Cheung Chi-yin, spokesman for a residents' group at the 40-year-old Mei Foo Sun Chuen estate, said up to 300 people - including the old and the wheelchair-bound, would lie on the ground outside the construction site to stop vehicles from entering when work is scheduled to begin next week.

The group has been fighting a property development plan on an old oil depot site which they said would block the view and ventilation of two towers - numbers 8 and 3. 'The site is just three metres from our homes. It will not only block our light but also the air for the entire estate. The developer is forcing us to leave,' said Cheung, who has lived in Tower 8 for 14 years. More than 200 residents staged a protest outside the site yesterday, urging the developer, Cheung Tat, to drop its plan. They began their battle last year when they found the former oil depot, which has been vacant for more than 12 years, would be the site of a 20-storey residential building after the developer extended the site area by buying a private road nearby.

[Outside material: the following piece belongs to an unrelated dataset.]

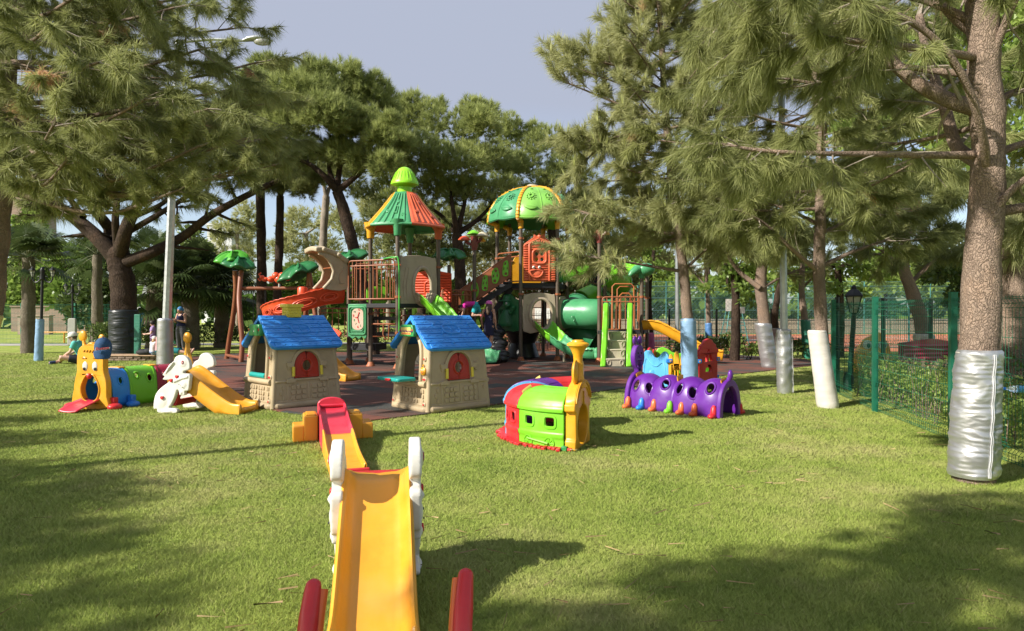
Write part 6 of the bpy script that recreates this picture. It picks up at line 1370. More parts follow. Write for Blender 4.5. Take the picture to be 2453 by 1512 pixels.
# ---- right tower: stairs with lime boards, dragon beam, tubes, yellow slide
q4 = [(2.60, 20.35), (3.84, 20.2), (2.95, 21.7), (4.25, 21.5)]
for i, (x, y) in enumerate(q4): post(x, y, (3.62, 2.72, 2.72, 2.72)[i], clamps=(1.95,))
deck([(2.55, 20.3), (3.9, 20.15), (4.3, 21.6), (2.9, 21.8)], .96)
mushrooms(2.60, 20.35, 3.62)
b = MB(); y0 = 18.60
for k in range(4):
    w = .52; ya = y0 + .36 * k; sx_ = 2.82 + .075 * k; b.prism([(sx_ - w / 2, .02), (sx_ + w / 2, .02), (sx_ + w / 2 - .02, .235 * (k + 1)), (sx_ - w / 2 + .02, .235 * (k + 1))], .37 if k < 3 else .6, lambda x, z, w_, ya=ya: (x, ya - w_, z), t0=-.37 if k < 3 else -.6)
    b.tube([(sx_ - w / 2, ya, .235 * (k + 1) - .02), (sx_ + w / 2, ya, .235 * (k + 1) - .02)], .022, 8)
    for sg in (-1, 1): b.tube([(sx_ + sg * .17 + .045 * math.cos(q * .524), ya - .012, .235 * k + .125 + .07 * math.sin(q * .524)) for q in range(12)], .013, 6, closed=True)
BP(b, 'steps', STONE, bevel=.008)
for x in (2.46, 3.16):
    ol = [(0, .02), (.42, .02)]; bb = [(.42 + 1.15 * q / 8 + .05 * math.sin(q * 2.2), .10 + 1.25 * q / 8) for q in range(0, 9)]; ff = [(0 + 1.28 * q / 9 + .05 * math.sin(q * 2.0 + 1), .02 + 1.72 * q / 9) for q in range(9, 0, -1)]
    b = MB(); b.prism(c2(ol + bb + [(1.50, 1.66), (1.42, 1.76)] + ff, 3), .15, lambda y, z, w, x=x: (x + .2 * y + w, 18.46 + y, z)); BP(b, 'stair_board', LIM, smooth=50, bevel=.03)
rail((2.66, 20.32), (3.80, 20.2), .99, 1.95, 8); rail((2.66, 20.33), (2.95, 21.6), .99, 1.95, 6)
for x0, x1, y, zt_ in ((2.98, 3.62, 20.28, 2.34), (3.2, 3.55, 20.30, 2.06), (3.3, 3.95, 21.4, 2.3)):
    b = MB(); b.tube([(x0, y, .98), (x0, y, zt_ - .08), (x0 + .08, y, zt_), (x1 - .08, y, zt_), (x1, y, zt_ - .08), (x1, y, .98)], .022, 8); BP(b, 'arch_rail', plastic('rail_orange', (.40, .12, .035)))
b = MB(); zz = 2.66
b.tube([(2.95, 21.6, 2.5), (2.95, 21.6, zz + .02), (3.25, 21.2, zz + .12), (3.6, 20.6, zz + .14), (3.80, 20.3, zz + .10), (3.95, 20.2, zz + .02)], [.085, .15, .15, .15, .14, .12], 12)
for k in range(7): f = k / 6; b.ell((2.98 + .75 * f, 21.55 - 1.2 * f, zz + .24 + .03 * math.sin(k * 3)), (.11, .10, .11), 10, 8)
for k in range(8): a = k * .785; b.tube([(2.95, 21.6, zz), (2.95 + .22 * math.cos(a), 21.6 - .22 * abs(math.sin(a)), zz + .2 * math.sin(a))], [.07, .02], 7)
dg = BP(b, 'dragon_beam', LIM, smooth=60); b = MB(); b.ell((3.95, 20.2, zz + .10), (.28, .22, .20), 16, 10); b.tube([(3.84, 20.2, zz + .12), (3.66, 20.1, zz + .10), (3.50, 20.05, zz - .02), (3.44, 20.02, zz - .10)], [.13, .13, .09, .05], 10); b.lathe([(.085, zz - .16), (.11, zz - .05), (.13, zz + .05)], (3.84, 20.2, 0), 14); BP(b, 'dragon_head', MGRN, dg, smooth=60)
mid = Vector(pf(L / 2, 1.45, .0)); pipe('crawl_tube', [mid + n_ * .02, mid + n_ * .35 + Vector((.1, -.1, 0)), Vector((2.5, 21.05, 1.44)), Vector((3.05, 21.0, 1.42))], .46, MGRN)
b = MB()
for k, (x, z) in enumerate(((1.86, 1.42), (2.12, 1.52), (2.40, 1.62))):
    b.tube([(x + .045 * math.cos(q * .524), 20.86 - .02 * k - .0 * z, z - .12 + .085 * math.sin(q * .524)) for q in range(12)], .016, 6, closed=True)
BP(b, 'tube_moulding', MGRN)
t0 = Vector(pf(L / 2, 2.9, 0)); TP = [t0, t0 + n_ * .3 + Vector((.05, 0, 0)), Vector((2.35, 21.45, 2.86)), Vector((2.75, 21.75, 2.78)), Vector((3.25, 22.2, 2.62)), Vector((3.55, 22.8, 2.42)), Vector((3.2, 23.4, 2.2)), Vector((2.6, 23.3, 1.95)), Vector((2.15, 22.8, 1.65)), Vector((2.05, 22.3, 1.2)), Vector((2.3, 21.9, .85)), Vector((2.75, 21.75, .55)), Vector((3.1, 21.95, .32)), Vector((3.3, 22.4, .28))]
tq = catmull(TP, 4)
for a_, c_, mt in ((0, 8, LIM), (8, 13, M_navy), (13, 19, LIM), (24, 31, LIM), (31, 44, plastic('deep_green_plastic', (.03, .20, .075))), (44, 52, MGRN)): pipe('tube_section', [tuple(p) for p in tq[a_:c_ + 1:2]] if (c_ - a_) > 4 else [tuple(p) for p in tq[a_:c_ + 1]], .42, mt)  # lower bend is a darker green plastic than the exit
k = NT('clear_green_bubble'); k.base((.55, .72, .58)); k.p(Roughness=.08, Transmission_Weight=.75, IOR=1.25, Alpha=1.0)
pipe('clear_tube', [tuple(p) for p in tq[19:25]], .44, k.m)
trough('slide', [(3.95, 20.3, .98), (4.25, 20.15, .97), (4.75, 20.0, .70), (5.25, 19.85, .42), (5.7, 19.72, .18), (6.05, 19.62, .12)], .27, .26, Y_, emb=.03)
b = MB(); b.tube(catmull([(1.55, 20.3, .03), (1.55, 20.3, .35), (1.62, 20.28, .45), (1.75, 20.25, .46)], 4), .035, 10); BP(b, 'bent_pipe', STONE)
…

'We have been paying for the road's maintenance for a decade, but our estate's management company did not even consult us before selling the road,' Cheung said.

Tower 8 has always been the most expensive block in the estate as a third of its flats face a garden located beyond the old oil depot.

Residents are worried their homes' values - which now stand at about HK$4,000 per square feet, will drop by at least 10 per cent when the building goes ahead.